EXERCISE REQUIREMENTS: Set down the data below from its first line to the line holding "SC.camera = cam", inclusive; omit all pictures.
-- begin --
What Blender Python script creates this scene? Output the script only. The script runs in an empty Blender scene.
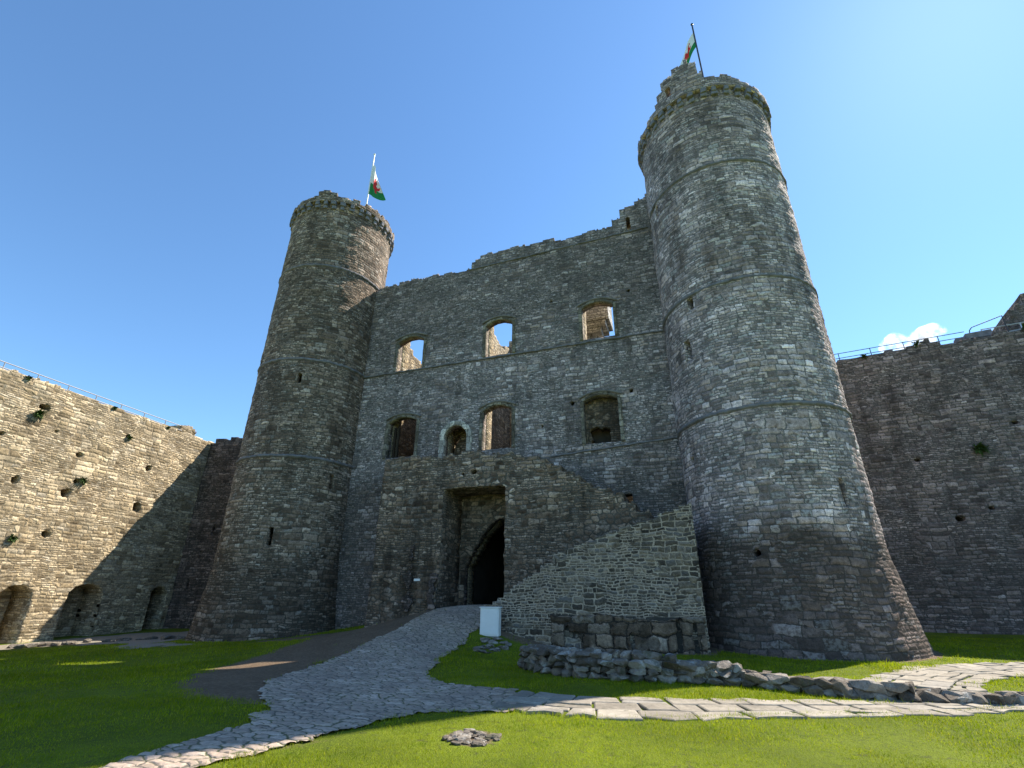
import bpy, bmesh, math, random
import numpy as np
from mathutils import Matrix, Vector
PI = math.pi
SC = bpy.context.scene
COL = SC.collection

# ------------------------------------------------------------------ camera, sky, sun, exposure
cam_d = bpy.data.cameras.new('camera')
cam_d.sensor_width = 36.0
cam_d.lens = 36.0 * 490.0 / 1024.0
cam_d.clip_start = 0.05
cam_d.clip_end = 20000
cam = bpy.data.objects.new('camera', cam_d)
COL.objects.link(cam)
_f, _cx, _cy = 490.0, 512.0, 384.0
_z = np.array([523 - _cx, _cy + 754, _f], float); _z /= np.linalg.norm(_z)      # world up seen in the camera frame
_y = np.array([0, 0, 1.0]) - _z * _z[2]; _y /= np.linalg.norm(_y)
_x = -np.cross(_y, _z)
_R = np.array([_x, _y, _z])
cam.matrix_world = Matrix(((_R[0, 0], _R[0, 1], -_R[0, 2], 0), (_R[1, 0], _R[1, 1], -_R[1, 2], 0),
                           (_R[2, 0], _R[2, 1], -_R[2, 2], 1.6), (0, 0, 0, 1)))
SC.camera = cam

SUN_AZ, SUN_EL = 56.7, 47.7          # clockwise from the viewing direction, above the horizon
w = bpy.data.worlds.new('World'); SC.world = w; w.use_nodes = True
wn = w.node_tree; wn.nodes.clear()
sky = wn.nodes.new('ShaderNodeTexSky'); sky.sky_type = 'NISHITA'; sky.sun_disc = False
sky.sun_elevation = math.radians(SUN_EL); sky.sun_rotation = math.radians(SUN_AZ)
sky.altitude = 0; sky.air_density = 1.0; sky.dust_density = 0.1; sky.ozone_density = 1.2
bg = wn.nodes.new('ShaderNodeBackground'); bg.inputs['Strength'].default_value = 0.11
wo = wn.nodes.new('ShaderNodeOutputWorld')
tint = wn.nodes.new('ShaderNodeMix'); tint.data_type = 'RGBA'; tint.blend_type = 'MULTIPLY'; tint.inputs[0].default_value = 1.0
tint.inputs[7].default_value = (0.71, 0.965, 1.13, 1)          # camera white balance of the blue sky
wn.links.new(sky.outputs[0], tint.inputs[6]); wn.links.new(tint.outputs[2], bg.inputs[0]); wn.links.new(bg.outputs[0], wo.inputs[0])

sd = bpy.data.lights.new('sun', 'SUN'); sd.energy = 5.0; sd.angle = math.radians(0.5); sd.color = (1.0, 0.92, 0.79)
sun = bpy.data.objects.new('sun', sd); COL.objects.link(sun)
a, e = math.radians(SUN_AZ), math.radians(SUN_EL)
sv = Vector((math.sin(a) * math.cos(e), math.cos(a) * math.cos(e), math.sin(e)))
sun.rotation_euler = sv.to_track_quat('Z', 'Y').to_euler(); sun.location = sv * 60
SC.view_settings.view_transform = 'Standard'; SC.view_settings.look = 'None'
SC.view_settings.exposure = 1.0; SC.view_settings.gamma = 1.0
SC.render.engine = 'CYCLES'

# ------------------------------------------------------------------ frames
ROT = -math.atan2(0.3396, 0.9405)
ORG = Vector((-8.5, 25.9, 0.0))
MW = Matrix.Translation(ORG) @ Matrix.Rotation(ROT, 4, 'Z')      # gatehouse frame: u along, v into the building

def tag(o, label=None, cat=None, group=None, kind=None):
    if label: o['label'] = label
    if cat: o['category'] = cat
    if group: o['group'] = group
    if kind: o['kind'] = kind
    return o

def empty(name, mat, label, cat, group=None):
    o = bpy.data.objects.new(name, None); COL.objects.link(o); o.matrix_world = mat
    o.empty_display_size = 0.3
    return tag(o, label, cat, group)

def mesh_obj(name, verts, faces, mat=None, parent=None, uvs=None, smooth=False, matrix=None, mats=None, fmat=None):
    """faces: (n,4) or (n,3) int array, or a list of polygons; uvs per loop"""
    me = bpy.data.meshes.new(name)
    if isinstance(faces, np.ndarray):
        nf, k = faces.shape
        me.vertices.add(len(verts)); me.vertices.foreach_set('co', np.asarray(verts, np.float32).ravel())
        me.loops.add(nf * k); me.loops.foreach_set('vertex_index', faces.astype(np.int32).ravel())
        me.polygons.add(nf); me.polygons.foreach_set('loop_start', np.arange(0, nf * k, k, dtype=np.int32))
        me.update(calc_edges=True)
    else:
        me.from_pydata([tuple(v) for v in verts], [], faces); me.update()
    if uvs is not None:
        l = me.uv_layers.new(name='UVMap'); l.data.foreach_set('uv', np.asarray(uvs, np.float32).ravel())
    if mats: 
        for m in mats: me.materials.append(m)
        if fmat is not None: me.polygons.foreach_set('material_index', np.asarray(fmat, np.int32))
    elif mat: me.materials.append(mat)
    if smooth: me.polygons.foreach_set('use_smooth', [True] * len(me.polygons))
    o = bpy.data.objects.new(name, me); COL.objects.link(o)
    if parent: o.parent = parent
    if matrix is not None: o.matrix_world = matrix
    return o

def bm_obj(name, bm, mat, parent=None, smooth=False, matrix=None):
    me = bpy.data.meshes.new(name); bm.to_mesh(me); bm.free()
    if mat: me.materials.append(mat)
    if smooth: me.polygons.foreach_set('use_smooth', [True] * len(me.polygons))
    o = bpy.data.objects.new(name, me); COL.objects.link(o)
    if parent: o.parent = parent
    if matrix is not None: o.matrix_world = matrix
    return o

# ------------------------------------------------------------------ numpy noise
def _hash(ix, iy, seed):
    h = (ix.astype(np.int64) * 374761393 + iy.astype(np.int64) * 668265263 + seed * 974711) & 0x7fffffff
    h = ((h ^ (h >> 13)) * 1274126177) & 0x7fffffff
    return ((h ^ (h >> 16)) & 0xffff) / 65535.0
def vnoise(x, y, seed=0):
    x = np.asarray(x, float); y = np.asarray(y, float) + 0 * x
    ix, iy = np.floor(x), np.floor(y); fx, fy = x - ix, y - iy
    fx = fx * fx * (3 - 2 * fx); fy = fy * fy * (3 - 2 * fy)
    a_ = _hash(ix, iy, seed); b_ = _hash(ix + 1, iy, seed); c_ = _hash(ix, iy + 1, seed); d_ = _hash(ix + 1, iy + 1, seed)
    return (a_ * (1 - fx) + b_ * fx) * (1 - fy) + (c_ * (1 - fx) + d_ * fx) * fy
def fbm(x, y, seed=0, oct=4):
    s, amp, t = 0, 1.0, 0
    for i in range(oct):
        s = s + amp * (vnoise(np.asarray(x) * 2 ** i, np.asarray(y) * 2 ** i, seed + i * 17) - .5); t += amp; amp *= .5
    return s / t * 2

# ------------------------------------------------------------------ ground heights (gatehouse frame), smooth surface through surveyed spots
CP = np.array([(3.33,-2.2,.25),(6.4,-2.1,1.02),(9.5,-2.1,1.08),(8,1,1.12),(8,6,1.2),(3,6,.9),(14,6,.9),(13,0,.6),(6.6,-4.0,.72),(9.0,-4.2,.62),(7.2,-6.2,.36),(9.4,-4.9,.22),(9.5,-7.2,.04),(6.0,-8.0,.1),
(11,-4.1,.1),(13.4,-4.1,-.06),(16.8,-4.1,.02),(19.8,-4.2,.0),(23.5,-1.5,.06),(26,6,.12),(34,4,.3),(40,-5,.4),(40,10,.5),(26,-8,.05),(20,-9,0),(14,-9,0),(10,-12,0),(16,-14,0),(9.0,-21,0),(14,-21,0),(4,-18,-.05),(20,-18,0),(30,-20,.2),
(-3.3,-4.1,-.33),(-1,-5,-.3),(1.2,-3.6,-.1),(2,-6,-.12),(3,-9,-.2),(-6.5,-2,-.45),(0,-10.2,-.3),(5,-10.2,-.16),(5,-14,-.1),(-5,-13,-.45),(-12.4,-6.2,-.78),(-13,-14,-.75),(-15.8,2.5,-.6),(-9,3.5,-.5),(-5,3,-.4),(-14,-1,-.7),(0,-20,-.2),(-12,-25,-.6),(10,-40,0),(-20,-40,-.5),(40,-40,.2),(-20,12,-.4),(-3,15,.2),(20,15,.4)], float)
_xy = CP[:, :2]; _n = len(CP)
def _K(r): r = np.maximum(r, 1e-9); return r * r * np.log(r)
_A = np.zeros((_n + 3, _n + 3)); _A[:_n, :_n] = _K(np.linalg.norm(_xy[:, None] - _xy[None], axis=2)) + np.eye(_n) * .5
_A[:_n, _n] = 1; _A[:_n, _n + 1:] = _xy; _A[_n, :_n] = 1; _A[_n + 1:, :_n] = _xy.T
_W = np.linalg.solve(_A, np.r_[CP[:, 2], 0, 0, 0])
def tz(u, v):
    u = np.asarray(u, float); v = np.asarray(v, float); sh = u.shape
    q = np.c_[u.ravel(), v.ravel()]; out = np.empty(len(q))
    for i in range(0, len(q), 40000):
        s = q[i:i + 40000]; s = np.clip(s, [-40, -45], [50, 25])
        out[i:i + 40000] = _K(np.linalg.norm(s[:, None] - _xy[None], axis=2)) @ _W[:_n] + _W[_n] + s @ _W[_n + 1:]
    return out.reshape(sh)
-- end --
OUTPUT:
What Blender Python script creates this scene? Output the script only. The script runs in an empty Blender scene.
import bpy, bmesh, math, random
import numpy as np
from mathutils import Matrix, Vector
PI = math.pi
SC = bpy.context.scene
COL = SC.collection

# ------------------------------------------------------------------ camera, sky, sun, exposure
cam_d = bpy.data.cameras.new('camera')
cam_d.sensor_width = 36.0
cam_d.lens = 36.0 * 490.0 / 1024.0
cam_d.clip_start = 0.05
cam_d.clip_end = 20000
cam = bpy.data.objects.new('camera', cam_d)
COL.objects.link(cam)
_f, _cx, _cy = 490.0, 512.0, 384.0
_z = np.array([523 - _cx, _cy + 754, _f], float); _z /= np.linalg.norm(_z)      # world up seen in the camera frame
_y = np.array([0, 0, 1.0]) - _z * _z[2]; _y /= np.linalg.norm(_y)
_x = -np.cross(_y, _z)
_R = np.array([_x, _y, _z])
cam.matrix_world = Matrix(((_R[0, 0], _R[0, 1], -_R[0, 2], 0), (_R[1, 0], _R[1, 1], -_R[1, 2], 0),
                           (_R[2, 0], _R[2, 1], -_R[2, 2], 1.6), (0, 0, 0, 1)))
SC.camera = cam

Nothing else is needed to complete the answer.